▶ _EXERCISE DIRECTIONS_
Repeat every record below exactly, but leave out any pictures.

▶ _DATA EXCERPTS_
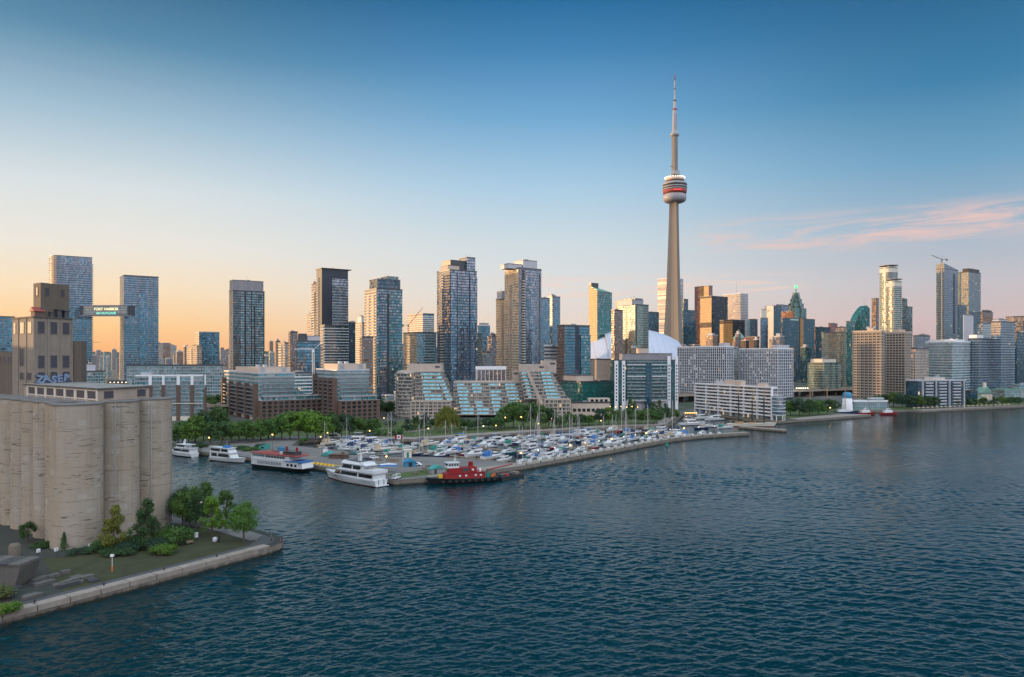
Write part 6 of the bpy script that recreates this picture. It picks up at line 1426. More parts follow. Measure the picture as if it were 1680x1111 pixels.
# odd boats: on the hard, at the head of the slip
for i, u, v, rz, lab, sc in ((9, 548, 722, 10, 'large white flybridge cruiser lying at the yard edge by the park lamps', 1.45), (3, 583, 727, 175, 'white flybridge cruiser with grey bimini behind the big white yacht', 1.35), (4, 612, 727, 20, 'white flybridge cruiser nearest the promenade at the left end of the basin', 1.3), (11, 640, 731, 185, 'white sailing boat with navy cover lying left of the first dock', 1.1), (0, 606, 737, 15, 'white cabin cruiser with navy canvas close to the yard edge', 1.1), (1, 570, 731, 190, 'white cabin cruiser with blue canvas lying against the yard wall', 1.1),
    (3, 1135, 698, 8, 'big white flybridge yacht lying alone by the promenade wall', 1.5), (9, 1151, 688, 30, 'white flybridge cruiser in the slip under the white quayside apartments', 1.4), (4, 1171, 690, 205, 'white flybridge cruiser with navy bimini beside the tall ship', 1.5), (11, 1166, 701, 180, 'white sailing boat with navy cover near the slip mouth', 1.2), (2, 1190, 703, 15, 'white cabin cruiser with green canvas next to the tall ship', 1.2), (12, 1150, 704, 200, 'navy sailing boat near the slip mouth', 1.15)):
    Y_ = 51 * F / (v - VH); place(i, X(u, Y_), Y_, R(rz), lab, None, sc); DONE.append((X(u, Y_), Y_))

rb = random.Random(31); spots = []
for u, v in [(528 + 13 * i + rb.uniform(-5, 5), v0 + rb.uniform(-2, 2)) for v0 in (723, 730, 738, 745) for i in range(14)]:
    Y_ = 51 * F / (v - VH); p = (X(u, Y_), Y_)
    if clear(p, 4.5) and all(math.dist(p, q_) > 9.8 for q_ in spots + DONE): spots.append(p)
spots.sort(key=lambda p: p[0] / p[1])
for j, p in enumerate(spots):
    i = rb.randrange(NM) if rb.random() < .8 else NM + rb.randrange(5)
    place(i, p[0], p[1], R(rb.choice((8, 188)) + rb.uniform(-14, 14)), f"{PROTO[i][1]}, {ORD[j + 1]} from left in berths beyond the yard", GB, rb.uniform(.95, 1.3))
# large white yacht at the quay
o = empty('motor_yacht', (-63.6, 294.6, 0), math.atan2(19.3, -23.7), 'large white three deck motor yacht moored at the marina quay', 'yacht')
b = MB(); rg = hull(b, 33, 7.2, 2.5, .6, 0, 1, full=.5, sheer=.42, tran=.9, band=.12); b.build('hull', [M['gel'], M['redroof']], o)
b = MB(); b.tube((-14, -3.5, 1.7), (12, -2.9, 2.2), .07, .07, 4); b.tube((-14, 3.5, 1.7), (12, 2.9, 2.2), .07, .07, 4); b.build('rubbing_strake', M['dgrey'], o)
b = MB(); b.side([(-15.5, 2.4), (9.8, 2.75), (6.5, 4.9), (-15.5, 5.0)], -3.15, 3.15, 0, .3); md = b.build('main_deckhouse', M['gel'], o)
for x0, x1, sl_ in ((-14.6, -6.4, 0), (-5.6, 4.2, .9), (5.2, 8.0, .9)): b = MB(); b.side([(x0, 3.15), (x1 + sl_, 3.15), (x1, 4.45), (x0, 4.45)], -3.13, 3.13, 0, .16); b.build('window', M['boatglass'], md)
b = MB(); b.box(-16.2, 6.8, -3.5, 3.5, 5.0, 5.25); b.side([(-16.2, 5.25), (-7.5, 5.25), (-7.5, 6.2), (-16.2, 6.2)], -3.5, 3.5, 0, .1); b.build('upper_deck', M['gel'], o)
b = MB(); b.side([(-8, 5.25), (6.2, 5.25), (3.2, 7.6), (-8, 7.6)], -2.8, 2.8, 0, .3); ud = b.build('upper_deckhouse', M['gel'], o)
for x0, x1, sl_ in ((-7.6, -2.6, 0), (-1.8, 3.6, 1.1)): b = MB(); b.side([(x0, 5.8), (x1 + sl_, 5.8), (x1, 7.2), (x0, 7.2)], -2.76, 2.76, 0, .2); b.build('window', M['boatglass'], ud)
b = MB(); b.box(-11, 4.4, -3.1, 3.1, 7.6, 7.85); b.side([(-10, 7.85), (4.4, 7.85), (3.4, 8.9), (-9, 8.6)], -3.0, 3.0, 0, .5); b.build('sun_deck', M['gel'], o)
b = MB(); b.side([(-6, 8.75), (2.6, 8.95), (2.2, 9.05), (-6, 8.85)], -2.2, 2.2); b.build('sun_deck_floor', M['dgrey'], o)
b = MB(); b.side([(-4.5, 8.6), (-2.8, 8.6), (-3.4, 11.6), (-4.3, 11.6)], -.45, .45); b.tube((-3.9, 0, 11.6), (-3.9, 0, 15), .09, .05, 5); b.box(-4.6, -3.0, -1.1, 1.1, 11.6, 11.8); b.build('radar_mast', M['gel'], o)
for sx in (-9.5, -8.2): b = MB(); b.side([(sx, 6.2), (sx + .35, 6.2), (sx + .9, 8.9), (sx + .5, 8.9)], -3.0, -2.85); b.side([(sx, 6.2), (sx + .35, 6.2), (sx + .9, 8.9), (sx + .5, 8.9)], 2.85, 3.0); b.build('awning_strut', M['gel'], o)
for sy in (-1.3, 1.3): b = MB(); b.box(-16.62, -16.45, sy - .1, sy + .1, .4, 2.6); b.build('stern_post', M['dgrey'], o)
b = MB(); b.box(-17.6, -16.4, -3, 3, .25, .5); b.build('swim_platform', M['gel'], o)
b = MB(); rail(b, rg, .9, 7); b.build('bow_rail', M['steel'], o)
for sx in (-4.0, 0): b = MB(); b.ball((sx, -3.2, 4.75), .14); b.build('deck_lamp', M['lampwhite'], o)
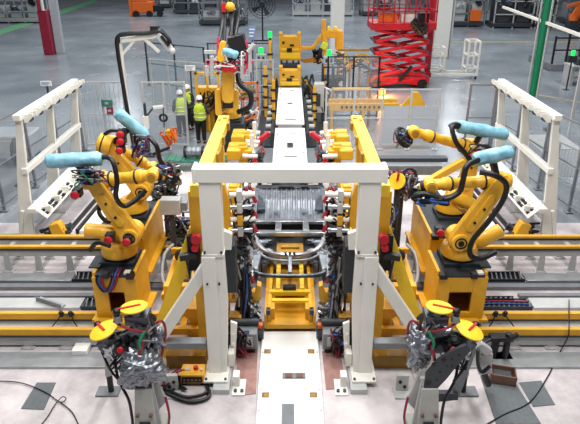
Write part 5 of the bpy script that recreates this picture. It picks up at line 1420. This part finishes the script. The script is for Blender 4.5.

▶ _EXERCISE RESPONSE_
Write part 6 of the bpy script that recreates this picture. It picks up at line 1426. More parts follow. Measure the picture as if it were 1680x1111 pixels.
# odd boats: on the hard, at the head of the slip
for i, u, v, rz, lab, sc in ((9, 548, 722, 10, 'large white flybridge cruiser lying at the yard edge by the park lamps', 1.45), (3, 583, 727, 175, 'white flybridge cruiser with grey bimini behind the big white yacht', 1.35), (4, 612, 727, 20, 'white flybridge cruiser nearest the promenade at the left end of the basin', 1.3), (11, 640, 731, 185, 'white sailing boat with navy cover lying left of the first dock', 1.1), (0, 606, 737, 15, 'white cabin cruiser with navy canvas close to the yard edge', 1.1), (1, 570, 731, 190, 'white cabin cruiser with blue canvas lying against the yard wall', 1.1),
    (3, 1135, 698, 8, 'big white flybridge yacht lying alone by the promenade wall', 1.5), (9, 1151, 688, 30, 'white flybridge cruiser in the slip under the white quayside apartments', 1.4), (4, 1171, 690, 205, 'white flybridge cruiser with navy bimini beside the tall ship', 1.5), (11, 1166, 701, 180, 'white sailing boat with navy cover near the slip mouth', 1.2), (2, 1190, 703, 15, 'white cabin cruiser with green canvas next to the tall ship', 1.2), (12, 1150, 704, 200, 'navy sailing boat near the slip mouth', 1.15)):
    Y_ = 51 * F / (v - VH); place(i, X(u, Y_), Y_, R(rz), lab, None, sc); DONE.append((X(u, Y_), Y_))

rb = random.Random(31); spots = []
for u, v in [(528 + 13 * i + rb.uniform(-5, 5), v0 + rb.uniform(-2, 2)) for v0 in (723, 730, 738, 745) for i in range(14)]:
    Y_ = 51 * F / (v - VH); p = (X(u, Y_), Y_)
    if clear(p, 4.5) and all(math.dist(p, q_) > 9.8 for q_ in spots + DONE): spots.append(p)
spots.sort(key=lambda p: p[0] / p[1])
for j, p in enumerate(spots):
    i = rb.randrange(NM) if rb.random() < .8 else NM + rb.randrange(5)
    place(i, p[0], p[1], R(rb.choice((8, 188)) + rb.uniform(-14, 14)), f"{PROTO[i][1]}, {ORD[j + 1]} from left in berths beyond the yard", GB, rb.uniform(.95, 1.3))
# large white yacht at the quay
o = empty('motor_yacht', (-63.6, 294.6, 0), math.atan2(19.3, -23.7), 'large white three deck motor yacht moored at the marina quay', 'yacht')
b = MB(); rg = hull(b, 33, 7.2, 2.5, .6, 0, 1, full=.5, sheer=.42, tran=.9, band=.12); b.build('hull', [M['gel'], M['redroof']], o)
b = MB(); b.tube((-14, -3.5, 1.7), (12, -2.9, 2.2), .07, .07, 4); b.tube((-14, 3.5, 1.7), (12, 2.9, 2.2), .07, .07, 4); b.build('rubbing_strake', M['dgrey'], o)
b = MB(); b.side([(-15.5, 2.4), (9.8, 2.75), (6.5, 4.9), (-15.5, 5.0)], -3.15, 3.15, 0, .3); md = b.build('main_deckhouse', M['gel'], o)
for x0, x1, sl_ in ((-14.6, -6.4, 0), (-5.6, 4.2, .9), (5.2, 8.0, .9)): b = MB(); b.side([(x0, 3.15), (x1 + sl_, 3.15), (x1, 4.45), (x0, 4.45)], -3.13, 3.13, 0, .16); b.build('window', M['boatglass'], md)
b = MB(); b.box(-16.2, 6.8, -3.5, 3.5, 5.0, 5.25); b.side([(-16.2, 5.25), (-7.5, 5.25), (-7.5, 6.2), (-16.2, 6.2)], -3.5, 3.5, 0, .1); b.build('upper_deck', M['gel'], o)
b = MB(); b.side([(-8, 5.25), (6.2, 5.25), (3.2, 7.6), (-8, 7.6)], -2.8, 2.8, 0, .3); ud = b.build('upper_deckhouse', M['gel'], o)
for x0, x1, sl_ in ((-7.6, -2.6, 0), (-1.8, 3.6, 1.1)): b = MB(); b.side([(x0, 5.8), (x1 + sl_, 5.8), (x1, 7.2), (x0, 7.2)], -2.76, 2.76, 0, .2); b.build('window', M['boatglass'], ud)
b = MB(); b.box(-11, 4.4, -3.1, 3.1, 7.6, 7.85); b.side([(-10, 7.85), (4.4, 7.85), (3.4, 8.9), (-9, 8.6)], -3.0, 3.0, 0, .5); b.build('sun_deck', M['gel'], o)
b = MB(); b.side([(-6, 8.75), (2.6, 8.95), (2.2, 9.05), (-6, 8.85)], -2.2, 2.2); b.build('sun_deck_floor', M['dgrey'], o)
b = MB(); b.side([(-4.5, 8.6), (-2.8, 8.6), (-3.4, 11.6), (-4.3, 11.6)], -.45, .45); b.tube((-3.9, 0, 11.6), (-3.9, 0, 15), .09, .05, 5); b.box(-4.6, -3.0, -1.1, 1.1, 11.6, 11.8); b.build('radar_mast', M['gel'], o)
for sx in (-9.5, -8.2): b = MB(); b.side([(sx, 6.2), (sx + .35, 6.2), (sx + .9, 8.9), (sx + .5, 8.9)], -3.0, -2.85); b.side([(sx, 6.2), (sx + .35, 6.2), (sx + .9, 8.9), (sx + .5, 8.9)], 2.85, 3.0); b.build('awning_strut', M['gel'], o)
for sy in (-1.3, 1.3): b = MB(); b.box(-16.62, -16.45, sy - .1, sy + .1, .4, 2.6); b.build('stern_post', M['dgrey'], o)
b = MB(); b.box(-17.6, -16.4, -3, 3, .25, .5); b.build('swim_platform', M['gel'], o)
b = MB(); rail(b, rg, .9, 7); b.build('bow_rail', M['steel'], o)
for sx in (-4.0, 0): b = MB(); b.ball((sx, -3.2, 4.75), .14); b.build('deck_lamp', M['lampwhite'], o)
Write part 5 of the bpy script that recreates this picture. It picks up at line 1420. This part finishes the script. The script is for Blender 4.5.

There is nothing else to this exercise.